** Begin STORED RECORDS **

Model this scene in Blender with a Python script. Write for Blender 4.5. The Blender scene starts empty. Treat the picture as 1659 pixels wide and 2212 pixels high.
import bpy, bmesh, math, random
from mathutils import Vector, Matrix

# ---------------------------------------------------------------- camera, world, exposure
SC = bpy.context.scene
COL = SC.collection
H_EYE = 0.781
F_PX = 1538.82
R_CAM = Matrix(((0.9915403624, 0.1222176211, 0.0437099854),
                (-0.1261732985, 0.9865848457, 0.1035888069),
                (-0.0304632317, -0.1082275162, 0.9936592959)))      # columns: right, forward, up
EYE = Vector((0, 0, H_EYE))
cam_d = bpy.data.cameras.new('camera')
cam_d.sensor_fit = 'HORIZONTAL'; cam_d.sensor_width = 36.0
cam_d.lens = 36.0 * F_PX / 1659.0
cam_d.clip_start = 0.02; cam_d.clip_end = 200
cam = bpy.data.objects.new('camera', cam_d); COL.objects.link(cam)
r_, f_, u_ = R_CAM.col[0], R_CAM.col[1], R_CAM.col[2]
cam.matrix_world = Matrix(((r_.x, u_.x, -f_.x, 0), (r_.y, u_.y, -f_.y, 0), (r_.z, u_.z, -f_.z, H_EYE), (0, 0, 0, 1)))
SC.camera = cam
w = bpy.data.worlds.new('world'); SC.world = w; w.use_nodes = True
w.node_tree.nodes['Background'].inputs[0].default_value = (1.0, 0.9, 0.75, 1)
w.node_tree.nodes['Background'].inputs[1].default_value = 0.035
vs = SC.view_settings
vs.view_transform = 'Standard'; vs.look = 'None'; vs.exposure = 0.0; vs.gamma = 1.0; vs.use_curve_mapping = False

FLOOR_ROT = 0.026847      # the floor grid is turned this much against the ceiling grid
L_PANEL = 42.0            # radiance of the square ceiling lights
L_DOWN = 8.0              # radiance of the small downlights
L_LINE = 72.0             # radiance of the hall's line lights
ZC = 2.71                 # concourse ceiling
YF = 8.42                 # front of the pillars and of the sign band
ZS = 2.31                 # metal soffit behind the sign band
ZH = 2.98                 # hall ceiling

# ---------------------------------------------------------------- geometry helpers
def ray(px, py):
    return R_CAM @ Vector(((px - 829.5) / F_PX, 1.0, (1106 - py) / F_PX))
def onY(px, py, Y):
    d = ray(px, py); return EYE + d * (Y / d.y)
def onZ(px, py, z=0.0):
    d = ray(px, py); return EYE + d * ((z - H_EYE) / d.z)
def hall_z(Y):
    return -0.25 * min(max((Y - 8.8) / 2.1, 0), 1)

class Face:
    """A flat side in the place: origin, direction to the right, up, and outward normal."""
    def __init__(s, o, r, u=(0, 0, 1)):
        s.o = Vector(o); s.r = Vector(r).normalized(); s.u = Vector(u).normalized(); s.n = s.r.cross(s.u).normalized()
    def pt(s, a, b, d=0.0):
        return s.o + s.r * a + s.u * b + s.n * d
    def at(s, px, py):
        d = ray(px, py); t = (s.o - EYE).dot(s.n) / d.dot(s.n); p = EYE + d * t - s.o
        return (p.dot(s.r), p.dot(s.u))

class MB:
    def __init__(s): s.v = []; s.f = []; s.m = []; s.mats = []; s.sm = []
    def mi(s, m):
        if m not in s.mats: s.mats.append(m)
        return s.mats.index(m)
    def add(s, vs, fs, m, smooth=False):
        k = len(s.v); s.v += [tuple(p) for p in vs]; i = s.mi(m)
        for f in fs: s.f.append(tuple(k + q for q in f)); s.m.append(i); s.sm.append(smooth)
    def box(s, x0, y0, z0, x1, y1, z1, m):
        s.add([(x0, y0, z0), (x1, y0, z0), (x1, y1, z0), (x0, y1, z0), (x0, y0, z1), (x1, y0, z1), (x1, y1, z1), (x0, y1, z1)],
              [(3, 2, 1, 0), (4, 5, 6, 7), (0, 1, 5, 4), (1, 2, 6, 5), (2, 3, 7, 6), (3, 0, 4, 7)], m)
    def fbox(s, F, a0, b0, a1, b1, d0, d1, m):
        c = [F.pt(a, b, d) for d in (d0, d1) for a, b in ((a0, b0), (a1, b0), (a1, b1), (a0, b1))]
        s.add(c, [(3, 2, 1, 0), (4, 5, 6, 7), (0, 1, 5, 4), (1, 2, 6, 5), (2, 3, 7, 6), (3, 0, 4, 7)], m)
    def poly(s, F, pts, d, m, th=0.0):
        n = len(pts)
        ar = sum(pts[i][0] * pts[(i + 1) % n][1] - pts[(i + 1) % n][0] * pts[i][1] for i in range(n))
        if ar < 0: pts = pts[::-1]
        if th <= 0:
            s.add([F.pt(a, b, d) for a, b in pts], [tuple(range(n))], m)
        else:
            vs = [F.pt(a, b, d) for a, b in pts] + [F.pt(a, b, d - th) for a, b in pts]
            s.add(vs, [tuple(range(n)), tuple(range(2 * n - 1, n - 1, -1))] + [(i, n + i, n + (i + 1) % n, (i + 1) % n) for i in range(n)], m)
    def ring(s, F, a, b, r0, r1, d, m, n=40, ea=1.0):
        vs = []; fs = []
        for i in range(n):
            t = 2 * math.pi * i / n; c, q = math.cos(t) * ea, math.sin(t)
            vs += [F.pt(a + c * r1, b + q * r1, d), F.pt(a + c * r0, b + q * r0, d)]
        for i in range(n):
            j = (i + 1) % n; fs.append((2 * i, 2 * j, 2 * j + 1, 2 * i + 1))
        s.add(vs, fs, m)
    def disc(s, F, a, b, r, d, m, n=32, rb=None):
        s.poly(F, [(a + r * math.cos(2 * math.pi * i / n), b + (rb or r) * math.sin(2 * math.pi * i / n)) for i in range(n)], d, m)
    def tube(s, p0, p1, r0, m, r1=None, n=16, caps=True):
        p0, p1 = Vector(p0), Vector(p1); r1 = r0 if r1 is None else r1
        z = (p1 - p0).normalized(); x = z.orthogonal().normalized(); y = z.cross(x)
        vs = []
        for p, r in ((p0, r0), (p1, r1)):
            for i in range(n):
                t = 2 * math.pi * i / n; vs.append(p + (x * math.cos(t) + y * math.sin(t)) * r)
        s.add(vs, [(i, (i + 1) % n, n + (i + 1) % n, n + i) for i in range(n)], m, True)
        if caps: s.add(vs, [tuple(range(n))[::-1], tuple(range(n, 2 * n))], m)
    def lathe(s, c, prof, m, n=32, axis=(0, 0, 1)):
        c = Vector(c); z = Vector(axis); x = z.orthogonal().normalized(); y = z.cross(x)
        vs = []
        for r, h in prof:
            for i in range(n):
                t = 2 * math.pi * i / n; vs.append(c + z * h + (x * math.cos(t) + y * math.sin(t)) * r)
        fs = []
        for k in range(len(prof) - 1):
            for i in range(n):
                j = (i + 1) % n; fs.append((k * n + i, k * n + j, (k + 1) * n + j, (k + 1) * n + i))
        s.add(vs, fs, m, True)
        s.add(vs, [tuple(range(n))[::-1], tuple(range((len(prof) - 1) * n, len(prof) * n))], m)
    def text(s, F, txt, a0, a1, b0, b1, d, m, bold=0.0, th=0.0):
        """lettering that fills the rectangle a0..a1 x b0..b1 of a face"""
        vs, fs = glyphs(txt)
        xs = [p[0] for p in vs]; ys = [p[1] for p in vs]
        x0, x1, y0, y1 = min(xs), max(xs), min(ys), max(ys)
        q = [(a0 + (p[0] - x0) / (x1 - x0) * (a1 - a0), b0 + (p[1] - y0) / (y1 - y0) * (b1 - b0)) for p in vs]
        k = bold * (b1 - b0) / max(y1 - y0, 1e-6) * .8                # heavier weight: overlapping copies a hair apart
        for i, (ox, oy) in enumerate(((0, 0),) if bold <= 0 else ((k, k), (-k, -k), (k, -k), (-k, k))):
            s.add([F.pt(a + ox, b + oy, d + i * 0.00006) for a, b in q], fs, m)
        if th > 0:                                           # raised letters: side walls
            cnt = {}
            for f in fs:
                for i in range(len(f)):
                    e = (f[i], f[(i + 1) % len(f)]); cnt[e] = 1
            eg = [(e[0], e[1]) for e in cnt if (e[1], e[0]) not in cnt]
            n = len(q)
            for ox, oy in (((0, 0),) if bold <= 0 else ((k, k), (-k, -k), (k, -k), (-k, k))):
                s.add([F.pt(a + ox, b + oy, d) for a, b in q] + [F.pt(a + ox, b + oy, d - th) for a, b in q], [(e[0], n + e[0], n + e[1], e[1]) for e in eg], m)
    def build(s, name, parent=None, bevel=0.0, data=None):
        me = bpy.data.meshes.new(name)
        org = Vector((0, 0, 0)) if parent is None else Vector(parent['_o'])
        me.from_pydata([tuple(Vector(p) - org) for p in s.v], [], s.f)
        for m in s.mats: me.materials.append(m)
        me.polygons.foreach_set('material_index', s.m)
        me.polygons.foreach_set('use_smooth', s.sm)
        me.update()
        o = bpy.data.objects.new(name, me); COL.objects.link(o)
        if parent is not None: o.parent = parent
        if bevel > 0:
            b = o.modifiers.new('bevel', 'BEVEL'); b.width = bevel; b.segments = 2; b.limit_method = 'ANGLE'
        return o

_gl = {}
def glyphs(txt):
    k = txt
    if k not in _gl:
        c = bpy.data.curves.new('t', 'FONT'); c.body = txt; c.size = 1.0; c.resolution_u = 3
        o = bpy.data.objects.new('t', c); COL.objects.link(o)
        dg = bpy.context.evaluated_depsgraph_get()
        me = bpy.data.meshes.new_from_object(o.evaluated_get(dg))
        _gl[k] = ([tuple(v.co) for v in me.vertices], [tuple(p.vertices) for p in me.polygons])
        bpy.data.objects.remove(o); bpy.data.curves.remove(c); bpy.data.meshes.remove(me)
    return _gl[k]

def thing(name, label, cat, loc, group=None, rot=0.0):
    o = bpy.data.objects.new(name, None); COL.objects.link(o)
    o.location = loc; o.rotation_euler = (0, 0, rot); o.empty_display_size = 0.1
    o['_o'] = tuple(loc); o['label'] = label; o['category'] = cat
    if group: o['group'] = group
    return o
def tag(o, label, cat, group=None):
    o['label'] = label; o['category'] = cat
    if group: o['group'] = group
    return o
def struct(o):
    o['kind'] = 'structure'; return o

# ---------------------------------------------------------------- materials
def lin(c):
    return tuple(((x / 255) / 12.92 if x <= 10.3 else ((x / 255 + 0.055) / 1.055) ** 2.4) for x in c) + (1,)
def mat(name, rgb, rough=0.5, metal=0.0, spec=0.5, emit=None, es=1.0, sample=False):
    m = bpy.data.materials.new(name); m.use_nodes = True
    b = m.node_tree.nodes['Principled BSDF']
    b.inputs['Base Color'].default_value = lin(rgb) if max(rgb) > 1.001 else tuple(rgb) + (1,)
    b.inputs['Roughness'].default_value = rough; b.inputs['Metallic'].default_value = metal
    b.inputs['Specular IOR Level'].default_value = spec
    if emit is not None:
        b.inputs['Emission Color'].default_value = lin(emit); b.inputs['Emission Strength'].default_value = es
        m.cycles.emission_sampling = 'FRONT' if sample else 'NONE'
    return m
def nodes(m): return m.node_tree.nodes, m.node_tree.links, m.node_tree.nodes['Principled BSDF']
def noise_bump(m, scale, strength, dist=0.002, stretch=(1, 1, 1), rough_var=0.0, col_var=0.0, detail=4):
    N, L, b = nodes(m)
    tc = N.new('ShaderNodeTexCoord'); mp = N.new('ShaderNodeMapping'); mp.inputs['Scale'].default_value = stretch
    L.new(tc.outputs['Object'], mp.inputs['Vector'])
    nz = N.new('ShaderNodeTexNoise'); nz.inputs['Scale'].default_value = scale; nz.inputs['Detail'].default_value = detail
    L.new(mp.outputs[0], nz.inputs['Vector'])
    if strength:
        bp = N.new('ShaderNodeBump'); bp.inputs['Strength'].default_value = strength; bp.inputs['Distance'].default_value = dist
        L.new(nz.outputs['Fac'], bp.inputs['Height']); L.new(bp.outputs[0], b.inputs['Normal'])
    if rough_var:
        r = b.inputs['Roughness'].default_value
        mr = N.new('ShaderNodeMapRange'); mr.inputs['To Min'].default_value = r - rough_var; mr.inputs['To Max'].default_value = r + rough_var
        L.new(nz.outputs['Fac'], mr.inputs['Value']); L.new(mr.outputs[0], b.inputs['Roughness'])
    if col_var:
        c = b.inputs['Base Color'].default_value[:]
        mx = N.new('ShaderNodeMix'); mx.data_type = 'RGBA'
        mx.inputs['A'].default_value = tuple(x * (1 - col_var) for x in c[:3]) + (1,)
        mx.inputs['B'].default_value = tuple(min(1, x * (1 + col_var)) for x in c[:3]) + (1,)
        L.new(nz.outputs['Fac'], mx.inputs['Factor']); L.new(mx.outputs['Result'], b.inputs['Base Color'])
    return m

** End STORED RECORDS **
** Begin STORED RECORDS **

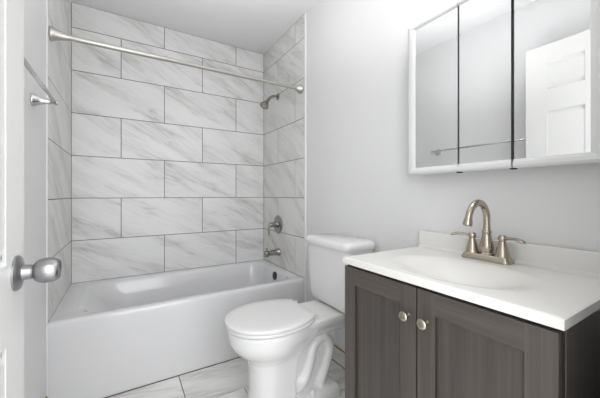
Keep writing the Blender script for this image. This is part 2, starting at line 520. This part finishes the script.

** End STORED RECORDS **

SET TASK: Search the lines above for the string "scene" and copy each line that has it.

RESULT OF THE TASK:
Model this scene in Blender with a Python script. Write for Blender 4.5. The Blender scene starts empty. Treat the picture as 1659 pixels wide and 2212 pixels high.
SC = bpy.context.scene